I use the grayscale using all inks (not black and gray - if present - inks
only), plus, I choose plain paper as the media. Fortunately, with my inks
the printer lays just enough ink giving an almost perfect negative in
terms of density range (something around log 1.0), and the curve I use for
gum prints are is the least drastic and most smooth one among my curves
collection for many processes and paper. In fact, I think that's why other
people's exposure times are considerably longer compared to mines... (!?
Loris, I'm wondering what data you're basing this last bit on, that other people's exposure times are longer than yours. It's generally not useful to try to compare exposure times because there are so many variables involved, but putting that aside for a moment, I've looked back through this thread, and the only reference to exposure times I can find is Guido's comparison between oiled and unoiled Epson PQ paper, 8 vs 48 minutes, with cyanotype.
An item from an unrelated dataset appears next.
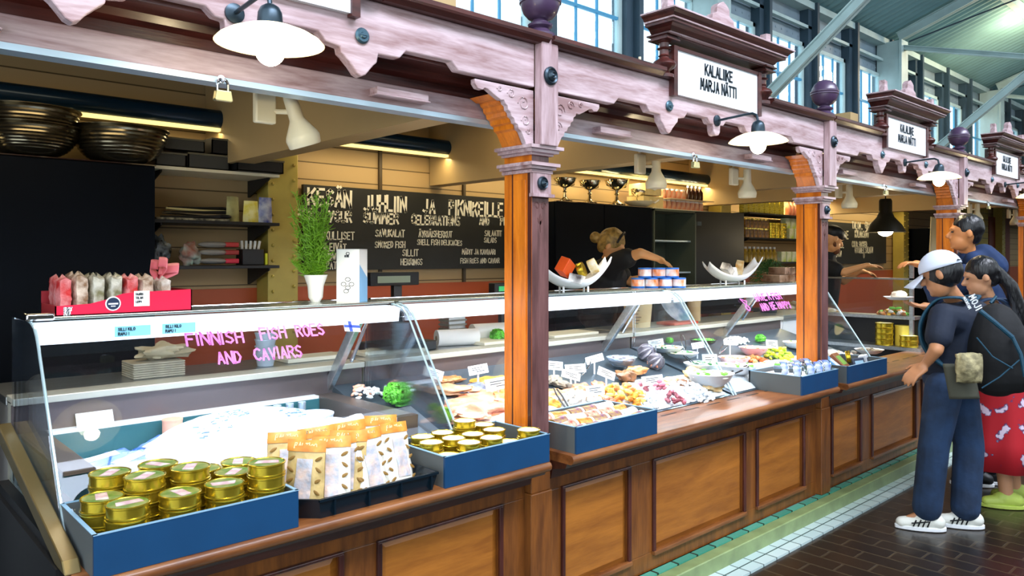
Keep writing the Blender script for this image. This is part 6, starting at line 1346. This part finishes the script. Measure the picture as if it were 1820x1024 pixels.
# backpack
def backpack(c, back, w_, h, d_, lab, m, strap_m, J, extras=True):
    t = thing('backpack', lab, 'backpack', c, local=True); Fb = V(back).normalized(); Lb = UP.cross(Fb); Rb = Matrix((Fb, Lb, UP)).transposed()
    b = MB(); b.ell((0, 0, 0), (d_*.5, w_*.5, h*.5), Rb, 20, 14); b.cap(UP*h*.18, UP*(-h*.25), w_*.40, w_*.44); b.cap(Fb*d_*.25+UP*h*.08, Fb*d_*.28-UP*h*.26, w_*.30, w_*.34)
    b.build('bag_body', m, t, voxel=.010, smooth=5)
    b = MB(); b.cap(Fb*d_*.5-UP*h*.15+Lb*w_*.1, Fb*d_*.5-UP*h*.30-Lb*w_*.1, .055, .06); b.build('front_pocket', m, t, voxel=.010, smooth=4)
    b = MB(); b.tube([UP*h*.5+Fb*-.02+Lb*.03, UP*h*.57, UP*h*.5+Fb*-.02-Lb*.03], .008, 6); b.build('carry_loop', strap_m, t)
    for a in ('L', 'R'):
        s0 = J['sh'+a]-V(c); inn = (J['neck']-V(c)-s0)*.40; p = [UP*h*.38-Fb*d_*.2+(s0+inn)*.3, s0+inn+UP*.075+Fb*.05, s0+inn*.9+UP*.055-Fb*.06, s0+inn*.7-UP*.08-Fb*.13, s0+inn*.3-UP*.22-Fb*.08, -UP*h*.32-Fb*d_*.3+(s0-UP*s0.z)*.35]
        b = MB(); N = 24; Q = []
        for i in range(N+1):
            x = i/N*(len(p)-1); k = min(int(x), len(p)-2); f_ = x-k; pa = p[max(k-1, 0)]; pb = p[k]; pc = p[k+1]; pd = p[min(k+2, len(p)-1)]
            Q.append(.5*((2*pb)+(pc-pa)*f_+(2*pa-5*pb+4*pc-pd)*f_*f_+(3*pb-pa-3*pc+pd)*f_**3))
        b.grid(lambda u_, v_: Q[min(int(u_*N+.5), N)]+Lb*((v_-.5)*.085), N, 2); so = b.build('strap', strap_m, t, solid=.012, ang=80)
    return t, Fb, Lb
teal = mat('teal_strap', (14, 66, 88), .6, bump=.3, bscale=60)
bc = pf(1770, 618, 4.24); bp, Fb, Lb = backpack(bc, -F1, .34, .50, .30, 'large black backpack with teal straps on the man in the white cap', M['blackc'], teal, J)
b = MB()
def side(a, c): return Lb*0
b = MB()
for (u0, v0, u1, v1, u2, v2, r_) in ((1742, 552, 1768, 572, 1800, 600, .012), (1800, 600, 1818, 625, 1822, 670, .010), (1736, 600, 1760, 640, 1800, 655, .004), (1745, 690, 1775, 676, 1812, 640, .004)):
    b.tube([pf(u0, v0, 4.07)-V(bc), pf((u0+2*u1+u2)/4, (v0+2*v1+v2)/4, 4.045)-V(bc), pf(u2, v2, 4.03)-V(bc)], r_, 8)
b.build('compression_strap', teal, bp)
L = MB(); T = Matrix.Translation(pf(1722, 528, 4.06)-V(bc)) @ Matrix.Rotation(math.radians(-42.76), 4, 'Z') @ Matrix.Rotation(math.radians(-62), 4, 'Y').inverted()
letters(L, 'MOJI', .034, .006, T, .9, .04); letters(L, 'MOUNTAIN', .014, .0028, T @ Matrix.Translation((-.01, 0, -.03)), .8, .04); 
L.build('strap_lettering', M['white'], bp, sm=False)
b = MB(); b.grid(lambda a, c: pf(1722+(a-.5)*44, 654+(c-.5)*50, 4.02-.05*math.sin(a*math.pi)*math.sin(c*math.pi)+.01*noise.noise(V((a*6, c*6, 0))))-V(bc), 12, 12); b.build('mesh_pocket', mat('beige_crumple', (150, 140, 104), .8, noise_s=24, amt=.4, bump=1, bscale=30), bp, solid=.02, ang=180, label='beige crumpled side pocket')
b = MB(); b.grid(lambda a, c: pf(1702+(a-.5)*52+12*c, 678+(c-.5)*62, 4.09-.03*math.sin(a*math.pi))-V(bc), 10, 10); b.build('hip_flap', mat('khaki_flap', (70, 70, 58), .8), bp, solid=.015, ang=180, label='dark khaki hanging flap')
# ---- tall man in the blue hoodie
F2 = (LEFT*.90+FW*.30).normalized()
K = dict(head=pf(1715, 414, 5.20), neck=pf(1722, 455, 5.25), chest=pf(1738, 510, 5.25), pelvis=pf(1738, 640, 5.25), shL=pf(1712, 492, 5.08), elL=pf(1672, 525, 5.15), wrL=pf(1636, 470, 5.3), shR=pf(1742, 488, 5.45), elR=pf(1730, 560, 5.5), wrR=pf(1700, 600, 5.5),
         hipL=pf(1730, 650, 5.17), hipR=pf(1748, 650, 5.33), knL=pf(1735, 740, 5.15), knR=pf(1755, 740, 5.3), anL=pf(1738, 828, 5.15), anR=pf(1762, 830, 5.2))
for a in 'LR': K['toe'+a] = K['an'+a]+F2*.14; K['toe'+a].z = .04
man2 = person('tall dark haired man in a navy hoodie, reaching an arm over the counter', (K['pelvis'].x, K['pelvis'].y, 0), K, mat('skin_warm', (214, 140, 84), .5), F2, [(K['wrL'], LEFT+V((0, 0, .15)), -UP, FW, .45), (K['wrR'], LEFT-UP*.4, -UP, FW, .4)])
vest(K, mat('hoodie_navy', (18, 44, 84), .85, noise_s=6, amt=.3, bump=.5, bscale=12), man2, .03, 'hoodie', 1.55)
b = MB(); nk = K['neck']; b.cap(nk-F2*.09+UP*.0+RT*0, nk-F2*.14-UP*.07, .085, .10); b.cap(nk+UP.cross(F2)*.09-UP*.02, nk-F2*.10-UP*.02, .05, .075); b.cap(nk-UP.cross(F2)*.09-UP*.02, nk-F2*.10-UP*.02, .05, .075); b.build('hood', mat('hoodie_navy', (18, 44, 84)), man2, voxel=.009, smooth=4)
b = MB(); b.ell(K['pelvis'], (.14, .14, .12))
for a in 'LR': b.cap(K['hip'+a], K['kn'+a], .095, .07); b.cap(K['kn'+a], K['an'+a], .07, .06); shoe(K['an'+a], F2, man2, M['black'], M['white'])
b.build('trousers', mat('dark_denim', (16, 26, 44), .85), man2, voxel=.01, smooth=3)
def hair(c, F, par, m, s=1.0, extra=None):
    F, L, U = frame(F); R = Matrix((F, L, U)).transposed(); b = MB(); b.ell(c+U*.035*s-F*.022*s, (.098*s, .084*s, .098*s), R, 20, 14, jit=.06); b.ell(c-F*.058*s-U*.02*s, (.045*s, .066*s, .06*s), R)
    if extra: extra(b, F, L, U)
    return b.build('hair', m, par, voxel=.007, smooth=1)
hair(K['head'], F2, man2, M['hair'])
# ---- girl with the ponytail
F3 = (LEFT*.93+FW*.25).normalized()
G_ = dict(head=pf(1742, 492, 4.75), neck=pf(1758, 540, 4.80), chest=pf(1772, 590, 4.80), pelvis=pf(1780, 680, 4.80), shL=pf(1758, 562, 4.66), elL=pf(1742, 630, 4.66), wrL=pf(1720, 680, 4.7), shR=pf(1778, 560, 4.93), elR=pf(1760, 630, 4.98), wrR=pf(1740, 640, 4.98),
          hipL=pf(1775, 695, 4.74), hipR=pf(1790, 695, 4.86), knL=pf(1782, 800, 4.72), knR=pf(1794, 800, 4.86), anL=pf(1790, 895, 4.70), anR=pf(1806, 890, 4.85))
for a in 'LR': G_['toe'+a] = G_['an'+a]+F3*.13; G_['toe'+a].z = .035
girl = person('girl with a long black ponytail, white top, red flowered skirt and lime shoes', (G_['pelvis'].x, G_['pelvis'].y, 0), G_, M['skin'], F3+V((0, 0, -.25)), [(G_['wrL'], LEFT-UP*.5, -UP, FW, .3), (G_['wrR'], LEFT, -UP, FW, .3)], .96)
vest(G_, mat('white_top', (214, 218, 226), .8), girl, .006, 'top', .5)
hc3 = G_['head']; 
hr = hair(hc3, F3+V((0, 0, -.25)), girl, M['hair'], .98, lambda b, F, L, U: (b.cap(hc3-F*.10+U*.01, hc3-F*.17-UP*.10, .035, .045), b.cap(hc3-F*.17-UP*.10, hc3-F*.24-UP*.30, .045, .038), b.cap(hc3-F*.24-UP*.30, hc3-F*.30-UP*.46, .038, .012)))
skm = mat('red_flower_skirt', (176, 14, 30), .8, noise_s=11, rgb2=(176, 14, 30)); nt = skm.node_tree; rmp = [n for n in nt.nodes if n.type == 'VALTORGB'][0]; rmp.color_ramp.elements[0].position = .56; rmp.color_ramp.elements[1].position = .62; rmp.color_ramp.elements[1].color = (*lin((220, 200, 220)), 1); e_ = rmp.color_ramp.elements.new(.58); e_.color = (*lin((60, 40, 90)), 1)
pv = G_['pelvis']; b = MB(); nA = 60; prof = [(.155, .05), (.175, -.05), (.20, -.2), (.225, -.35), (.25, -.52), (.235, -.52)]
vs = []
for r, z in prof:
    for k in range(nA): a = 2*math.pi*k/nA; rr = r*(1+.10*math.sin(a*9)*max(0, -z)); vs.append(tuple(pv+V((rr*math.cos(a), rr*math.sin(a), z))))
b.add(vs, [(i*nA+k, i*nA+(k+1) % nA, (i+1)*nA+(k+1) % nA, (i+1)*nA+k) for i in range(len(prof)-1) for k in range(nA)]); b.build('skirt', skm, girl, ang=180)
lime = mat('lime_shoe', (186, 206, 90), .5)
for a in 'LR': shoe(G_['an'+a], F3, girl, lime, lime, .25)
backpack(pf(1828, 605, 4.82), -F3, .28, .40, .20, 'dark blue backpack worn by the girl with the ponytail', M['navy'], mat('strap_blue', (24, 50, 80), .7), G_)
o = MB().grid(lambda a, c: pf(1742+(a-.5)*34*(1+.5*c)+4*math.sin(c*9), 738+c*78, 5.0+.05*math.sin(a*7)), 12, 12).build('plastic_bag', mat('bright_blue_bag', (20, 110, 200), .4, bump=.5), solid=.02, ang=180); tag(o, 'bright blue bag hanging behind the man in jeans', 'bag')
# ---- shop assistant with fair hair, bending right
F4 = (RT*.80-FW*.25-UP*.45).normalized()
W = dict(head=pf(1088, 438, 5.72), neck=pf(1080, 464, 5.78), chest=pf(1078, 495, 5.80), pelvis=pf(1062, 560, 5.85), shL=pf(1092, 480, 5.98), elL=pf(1120, 500, 5.95), wrL=pf(1155, 492, 5.8), shR=pf(1096, 466, 5.62), elR=pf(1138, 450, 5.50), wrR=pf(1170, 460, 5.55),
         hipL=pf(1066, 575, 5.93), hipR=pf(1060, 575, 5.77), knL=pf(1070, 690, 5.9), knR=pf(1064, 690, 5.77), anL=pf(1068, 798, 5.93), anR=pf(1060, 802, 5.8))
for a in 'LR': W['an'+a].z = .09; W['toe'+a] = W['an'+a]+RT*.13; W['toe'+a].z = .04
wo = person('fair haired shop assistant in black bending forward behind the second case', (W['pelvis'].x, W['pelvis'].y, 0), W, mat('skin_fair', (222, 160, 104), .5), F4, [(W['wrR'], RT-UP*.55, -UP*.5-RT, -FW, .4), (W['wrL'], RT-UP*.3, -UP, -FW, .4)])
vest(W, M['blackc'], wo, .02, 'shirt', .45)
hw = W['head']; hair(hw, F4, wo, M['blond'], 1.04, lambda b, F, L, U: b.ell(hw-F*.145-U*.0, (.04, .045, .045)))
Fq, Lq, Uq = frame(F4); b = MB(); b.tube([hw+Uq*.12*math.cos(q)+Lq*.088*math.sin(q)+Fq*.035+Uq*.015 for q in [-1.3+i*.26 for i in range(11)]], .009, 6); b.build('headband', M['black'], wo)
b = MB(); b.ell(W['pelvis'], (.15, .15, .12)); 
for a in 'LR': b.cap(W['hip'+a], W['kn'+a], .09, .07); b.cap(W['kn'+a], W['an'+a], .07, .055); shoe(W['an'+a], RT, wo, M['black'], M['black'])
b.build('trousers', M['blackc'], wo, voxel=.01, smooth=3)
# ---- man behind the counter
F5 = (RT*.85-UP*.35+FW*.1).normalized()
Q = dict(head=pf(1481, 425, 7.35), neck=pf(1472, 450, 7.4), chest=pf(1466, 485, 7.4), pelvis=pf(1460, 560, 7.4), shL=pf(1470, 475, 7.58), elL=pf(1500, 500, 7.5), wrL=pf(1530, 482, 7.4), shR=pf(1472, 475, 7.22), elR=pf(1500, 484, 7.12), wrR=pf(1538, 472, 7.1),
         hipL=pf(1462, 575, 7.5), hipR=pf(1458, 575, 7.3), knL=pf(1462, 660, 7.48), knR=pf(1458, 660, 7.3), anL=pf(1462, 730, 7.5), anR=pf(1458, 730, 7.3))
for a in 'LR': Q['an'+a].z = .09; Q['toe'+a] = Q['an'+a]+RT*.13; Q['toe'+a].z = .04
mb = person('bearded shop man in black cap and shirt, reaching out beside the second post', (Q['pelvis'].x, Q['pelvis'].y, 0), Q, mat('skin_fair', (222, 160, 104)), F5, [(Q['wrR'], RT, -UP, -FW, .25), (Q['wrL'], RT-UP*.2, -UP, -FW, .3)])
vest(Q, M['blackc'], mb, .02, 'shirt', .5)
b = MB(); b.ell(Q['pelvis'], (.15, .15, .12)); 
for a in 'LR': b.cap(Q['hip'+a], Q['kn'+a], .09, .07); b.cap(Q['kn'+a], Q['an'+a], .07, .055); shoe(Q['an'+a], RT, mb, M['black'], M['black'])
b.build('trousers', M['blackc'], mb, voxel=.01, smooth=3)
hq = Q['head']; Fq, Lq, Uq = frame(F5); Rq = Matrix((Fq, Lq, Uq)).transposed()
b = MB(); b.ell(hq+Uq*.055-Fq*.012, (.112, .092, .078), Rq, 20, 12); b.cap(hq+Uq*.05+Fq*.08-Lq*.03, hq+Uq*.05+Fq*.08+Lq*.03, .022); b.build('cap', M['black'], mb, voxel=.007, smooth=2)
b = MB(); b.ell(hq+Fq*.068-Uq*.092, (.038, .042, .04), Rq); b.cap(hq+Lq*.06-Uq*.05, hq+Fq*.06-Uq*.09, .016, .02); b.cap(hq-Lq*.06-Uq*.05, hq+Fq*.06-Uq*.09, .016, .02); b.build('beard', mat('ginger_beard', (110, 66, 36), .8, bump=1), mb, voxel=.006, smooth=1)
Since it was cyanotype, and since the paper is a heavier paper (27 pounds) than yours, it's not surprising that his exposure time for unoiled paper would be longer than yours, and we haven't even got to light source yet; to reach immediately to curves to account for a difference in exposure times seems rather a long stretch to me.

Perhaps I've missed other posts that included exposure times for gum and paper negatives (my server doesn't accept some of the alt-photo mail, so I don't always see all the posts). At any rate, my times with oiled paper negatives run close to my times with inkjet transparencies, about 3 minutes, to add to your database on exposure times. I don't have any comparison with unoiled paper to offer, because that's not an option that makes any particular sense to me.

But be that as it may, I can't see any reason why curves would account for a difference in exposure time. After all, the exposure time is determined before curves are even calculated, at least that's how it is with the system I use, and I assume it's the same with all systems; the curve doesn't change the exposure time. Besides, curves simply redistribute the tones within the print tonal range that particular emulsion can print under that particular protocol; they don't extend it, so there's no logical reason curves would have any effect on exposure time.